- Task directions
Pull out of the data below the stretch of lines bounded by the one containing "T_APRON_U = (.93, .81, .57);" and the one containing "CHIP = (.622, -.534, .4489)", both bounds included, unchanged.

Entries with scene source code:
========================================

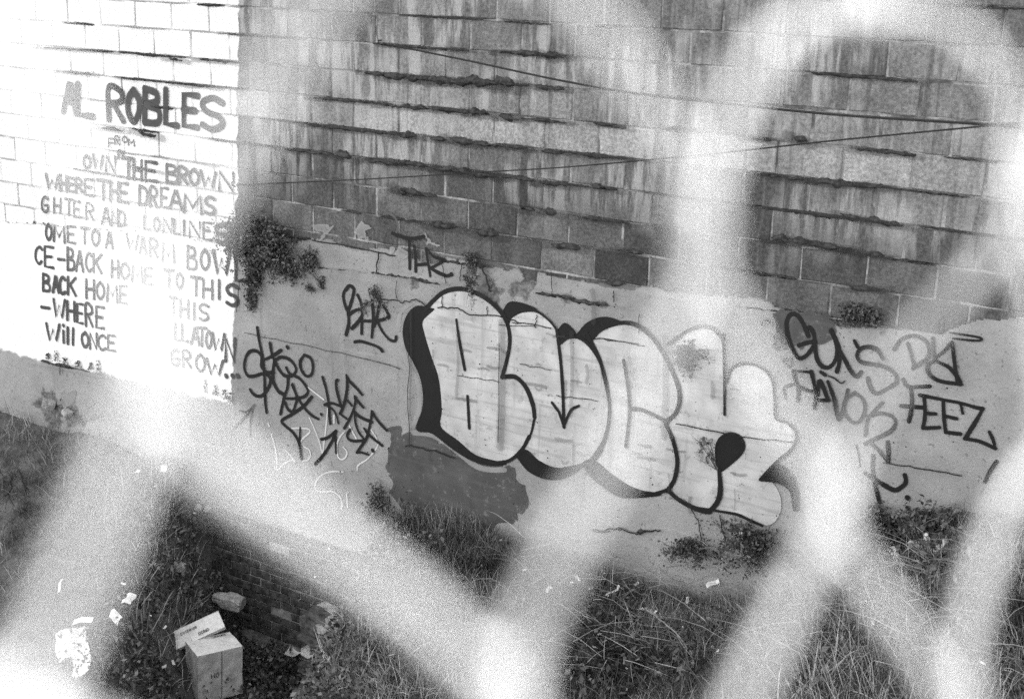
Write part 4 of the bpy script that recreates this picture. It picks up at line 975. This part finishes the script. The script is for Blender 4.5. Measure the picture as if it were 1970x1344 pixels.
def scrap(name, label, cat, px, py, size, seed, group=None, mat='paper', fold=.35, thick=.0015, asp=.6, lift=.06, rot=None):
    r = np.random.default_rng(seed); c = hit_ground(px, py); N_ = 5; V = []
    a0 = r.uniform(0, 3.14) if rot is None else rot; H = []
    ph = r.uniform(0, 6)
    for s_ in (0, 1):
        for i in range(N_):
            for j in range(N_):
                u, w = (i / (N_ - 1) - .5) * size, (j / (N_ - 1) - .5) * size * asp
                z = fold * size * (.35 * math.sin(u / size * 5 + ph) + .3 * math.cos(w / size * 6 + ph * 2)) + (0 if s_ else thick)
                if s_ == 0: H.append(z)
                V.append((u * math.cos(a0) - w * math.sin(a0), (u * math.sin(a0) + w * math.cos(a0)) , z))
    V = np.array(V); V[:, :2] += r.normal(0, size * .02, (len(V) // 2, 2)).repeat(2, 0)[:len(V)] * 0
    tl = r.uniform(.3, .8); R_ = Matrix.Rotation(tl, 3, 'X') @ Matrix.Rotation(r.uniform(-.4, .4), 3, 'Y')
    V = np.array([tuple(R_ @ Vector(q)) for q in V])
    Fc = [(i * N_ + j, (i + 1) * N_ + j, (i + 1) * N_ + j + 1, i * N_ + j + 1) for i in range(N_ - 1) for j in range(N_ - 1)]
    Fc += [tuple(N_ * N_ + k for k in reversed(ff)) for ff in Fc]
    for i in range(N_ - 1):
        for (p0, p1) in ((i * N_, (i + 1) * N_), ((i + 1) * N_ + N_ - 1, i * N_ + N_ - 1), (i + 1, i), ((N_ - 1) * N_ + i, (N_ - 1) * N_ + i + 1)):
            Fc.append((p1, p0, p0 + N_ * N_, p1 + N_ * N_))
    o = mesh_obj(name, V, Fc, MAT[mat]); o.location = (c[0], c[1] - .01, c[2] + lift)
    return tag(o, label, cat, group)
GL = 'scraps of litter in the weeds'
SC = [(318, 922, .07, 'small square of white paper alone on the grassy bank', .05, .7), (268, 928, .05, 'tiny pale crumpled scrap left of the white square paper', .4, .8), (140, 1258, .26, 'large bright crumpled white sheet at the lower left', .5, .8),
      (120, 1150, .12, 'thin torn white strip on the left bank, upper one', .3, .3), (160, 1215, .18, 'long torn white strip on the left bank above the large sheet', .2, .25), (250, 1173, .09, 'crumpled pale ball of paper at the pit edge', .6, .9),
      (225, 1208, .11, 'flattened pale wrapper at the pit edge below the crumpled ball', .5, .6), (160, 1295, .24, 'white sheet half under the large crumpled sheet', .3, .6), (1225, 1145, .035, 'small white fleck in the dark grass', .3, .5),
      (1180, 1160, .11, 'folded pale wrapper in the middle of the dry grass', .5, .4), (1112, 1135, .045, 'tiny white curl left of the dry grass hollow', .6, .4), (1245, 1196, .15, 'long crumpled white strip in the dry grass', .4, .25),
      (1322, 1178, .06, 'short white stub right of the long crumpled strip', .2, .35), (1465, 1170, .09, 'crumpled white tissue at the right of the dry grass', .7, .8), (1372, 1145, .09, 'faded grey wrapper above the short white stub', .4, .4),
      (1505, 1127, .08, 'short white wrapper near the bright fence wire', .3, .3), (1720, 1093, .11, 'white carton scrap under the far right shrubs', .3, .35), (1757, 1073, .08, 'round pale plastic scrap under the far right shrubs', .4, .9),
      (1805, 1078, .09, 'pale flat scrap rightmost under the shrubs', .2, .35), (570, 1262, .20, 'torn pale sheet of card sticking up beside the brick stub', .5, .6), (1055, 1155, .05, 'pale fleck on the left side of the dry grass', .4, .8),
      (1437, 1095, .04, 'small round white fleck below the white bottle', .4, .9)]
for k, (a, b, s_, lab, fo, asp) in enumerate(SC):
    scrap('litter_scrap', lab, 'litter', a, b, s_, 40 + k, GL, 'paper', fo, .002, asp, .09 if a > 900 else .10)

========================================

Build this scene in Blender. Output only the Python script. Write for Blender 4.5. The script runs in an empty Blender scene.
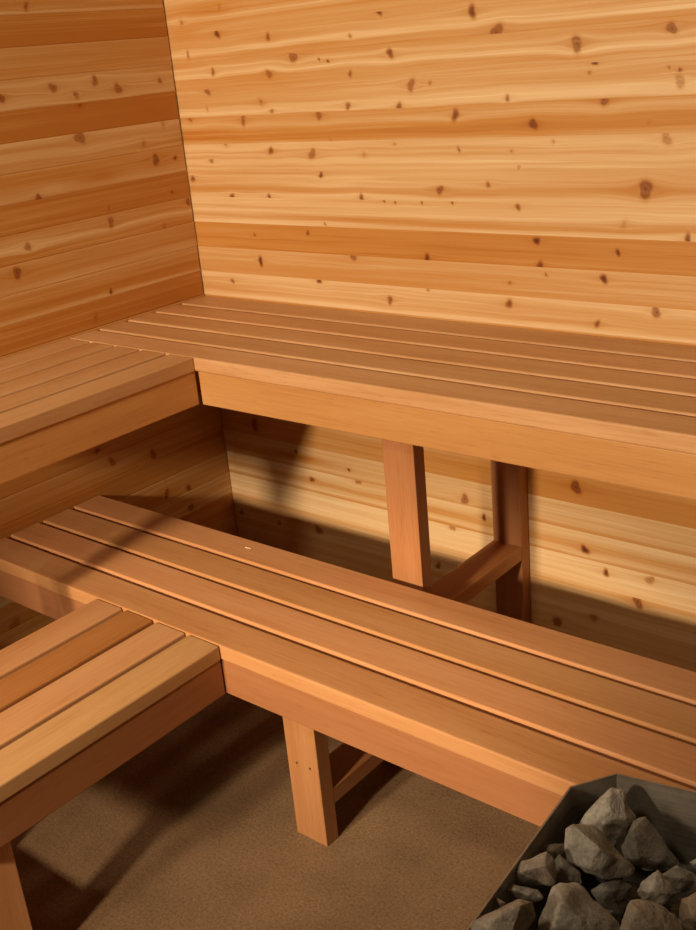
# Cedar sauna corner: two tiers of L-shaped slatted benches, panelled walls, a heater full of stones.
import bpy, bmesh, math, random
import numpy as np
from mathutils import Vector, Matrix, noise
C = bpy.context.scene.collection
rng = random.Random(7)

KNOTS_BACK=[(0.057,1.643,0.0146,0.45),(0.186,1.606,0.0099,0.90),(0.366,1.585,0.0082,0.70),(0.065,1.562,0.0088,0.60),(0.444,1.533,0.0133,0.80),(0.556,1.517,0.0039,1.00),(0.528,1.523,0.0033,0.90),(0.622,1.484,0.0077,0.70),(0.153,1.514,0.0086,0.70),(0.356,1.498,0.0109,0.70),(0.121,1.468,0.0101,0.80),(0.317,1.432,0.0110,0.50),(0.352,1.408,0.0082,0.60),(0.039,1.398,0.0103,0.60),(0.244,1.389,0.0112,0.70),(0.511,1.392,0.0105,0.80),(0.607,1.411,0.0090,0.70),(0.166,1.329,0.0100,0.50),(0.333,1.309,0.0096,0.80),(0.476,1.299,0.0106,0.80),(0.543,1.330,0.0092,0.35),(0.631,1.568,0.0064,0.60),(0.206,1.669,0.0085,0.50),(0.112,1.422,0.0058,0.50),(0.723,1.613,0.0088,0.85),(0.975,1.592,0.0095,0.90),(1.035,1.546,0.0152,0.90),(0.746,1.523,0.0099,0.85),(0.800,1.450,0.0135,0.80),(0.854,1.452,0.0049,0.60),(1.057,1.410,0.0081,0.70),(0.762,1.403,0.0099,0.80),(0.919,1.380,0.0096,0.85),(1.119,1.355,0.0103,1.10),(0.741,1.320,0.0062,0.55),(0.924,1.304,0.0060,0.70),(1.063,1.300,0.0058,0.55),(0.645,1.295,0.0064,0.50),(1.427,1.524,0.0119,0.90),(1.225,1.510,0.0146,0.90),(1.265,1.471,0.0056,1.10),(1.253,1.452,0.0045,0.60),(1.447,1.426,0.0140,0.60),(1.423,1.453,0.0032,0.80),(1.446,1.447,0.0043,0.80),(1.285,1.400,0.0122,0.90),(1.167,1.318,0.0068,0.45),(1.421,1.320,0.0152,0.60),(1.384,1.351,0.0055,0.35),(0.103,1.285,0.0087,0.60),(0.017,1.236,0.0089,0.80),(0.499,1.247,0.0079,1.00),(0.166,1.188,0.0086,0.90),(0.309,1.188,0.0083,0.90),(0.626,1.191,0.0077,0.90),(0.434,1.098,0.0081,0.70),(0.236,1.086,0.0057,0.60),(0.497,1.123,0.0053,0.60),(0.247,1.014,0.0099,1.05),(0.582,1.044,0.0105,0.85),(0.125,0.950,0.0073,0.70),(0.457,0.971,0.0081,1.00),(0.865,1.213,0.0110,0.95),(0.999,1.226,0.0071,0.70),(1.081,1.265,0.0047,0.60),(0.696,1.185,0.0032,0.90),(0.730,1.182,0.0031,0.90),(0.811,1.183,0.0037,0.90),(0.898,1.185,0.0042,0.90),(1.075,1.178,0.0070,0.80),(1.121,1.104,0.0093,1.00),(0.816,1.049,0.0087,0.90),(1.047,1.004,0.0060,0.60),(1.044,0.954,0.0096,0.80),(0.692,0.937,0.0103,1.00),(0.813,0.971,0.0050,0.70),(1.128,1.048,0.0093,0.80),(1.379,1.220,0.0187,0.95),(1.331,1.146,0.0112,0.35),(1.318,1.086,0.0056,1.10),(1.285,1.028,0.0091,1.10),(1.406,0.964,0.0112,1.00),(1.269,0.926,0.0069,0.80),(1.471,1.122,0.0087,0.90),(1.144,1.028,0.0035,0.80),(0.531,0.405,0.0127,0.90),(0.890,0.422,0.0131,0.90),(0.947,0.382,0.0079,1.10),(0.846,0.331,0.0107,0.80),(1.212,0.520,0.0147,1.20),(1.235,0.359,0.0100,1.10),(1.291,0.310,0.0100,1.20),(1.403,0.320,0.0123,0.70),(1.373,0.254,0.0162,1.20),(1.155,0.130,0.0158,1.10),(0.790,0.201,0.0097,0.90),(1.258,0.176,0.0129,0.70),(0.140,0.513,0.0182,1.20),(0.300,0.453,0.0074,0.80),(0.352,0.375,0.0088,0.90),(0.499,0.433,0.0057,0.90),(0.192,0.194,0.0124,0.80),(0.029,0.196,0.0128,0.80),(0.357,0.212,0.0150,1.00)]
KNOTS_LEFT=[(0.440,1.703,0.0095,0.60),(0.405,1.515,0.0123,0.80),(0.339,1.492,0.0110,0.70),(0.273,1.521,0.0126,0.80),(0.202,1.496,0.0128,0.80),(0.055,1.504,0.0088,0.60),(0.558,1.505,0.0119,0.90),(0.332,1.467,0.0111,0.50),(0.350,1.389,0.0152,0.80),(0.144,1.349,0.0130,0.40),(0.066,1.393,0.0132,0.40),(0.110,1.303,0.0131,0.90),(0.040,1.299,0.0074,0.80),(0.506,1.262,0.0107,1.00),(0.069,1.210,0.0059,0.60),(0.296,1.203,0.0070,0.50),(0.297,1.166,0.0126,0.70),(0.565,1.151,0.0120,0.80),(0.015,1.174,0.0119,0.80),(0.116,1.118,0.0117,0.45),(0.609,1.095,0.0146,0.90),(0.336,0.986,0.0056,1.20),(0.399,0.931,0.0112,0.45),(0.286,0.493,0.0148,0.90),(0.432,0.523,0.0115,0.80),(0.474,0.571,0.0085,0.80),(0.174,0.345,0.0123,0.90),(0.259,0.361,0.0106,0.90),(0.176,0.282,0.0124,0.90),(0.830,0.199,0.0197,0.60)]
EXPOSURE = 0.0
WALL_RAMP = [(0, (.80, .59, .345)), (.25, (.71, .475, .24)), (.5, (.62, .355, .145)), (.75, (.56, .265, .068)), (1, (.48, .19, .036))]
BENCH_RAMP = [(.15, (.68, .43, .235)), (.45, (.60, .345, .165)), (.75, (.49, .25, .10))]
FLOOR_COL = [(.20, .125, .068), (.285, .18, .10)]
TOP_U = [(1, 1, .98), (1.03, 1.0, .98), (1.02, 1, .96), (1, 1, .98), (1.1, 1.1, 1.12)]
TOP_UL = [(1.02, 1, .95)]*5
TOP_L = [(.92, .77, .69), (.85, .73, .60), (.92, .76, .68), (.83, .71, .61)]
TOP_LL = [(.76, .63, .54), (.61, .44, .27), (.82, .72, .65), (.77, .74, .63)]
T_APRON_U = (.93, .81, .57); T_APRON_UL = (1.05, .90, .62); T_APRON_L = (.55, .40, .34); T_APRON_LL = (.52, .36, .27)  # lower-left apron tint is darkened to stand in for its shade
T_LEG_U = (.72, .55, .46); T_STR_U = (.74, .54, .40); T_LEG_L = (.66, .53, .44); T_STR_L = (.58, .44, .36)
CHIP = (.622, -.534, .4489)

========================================

- Exercise response
T_APRON_U = (.93, .81, .57); T_APRON_UL = (1.05, .90, .62); T_APRON_L = (.55, .40, .34); T_APRON_LL = (.52, .36, .27)  # lower-left apron tint is darkened to stand in for its shade
T_LEG_U = (.72, .55, .46); T_STR_U = (.74, .54, .40); T_LEG_L = (.66, .53, .44); T_STR_L = (.58, .44, .36)
CHIP = (.622, -.534, .4489)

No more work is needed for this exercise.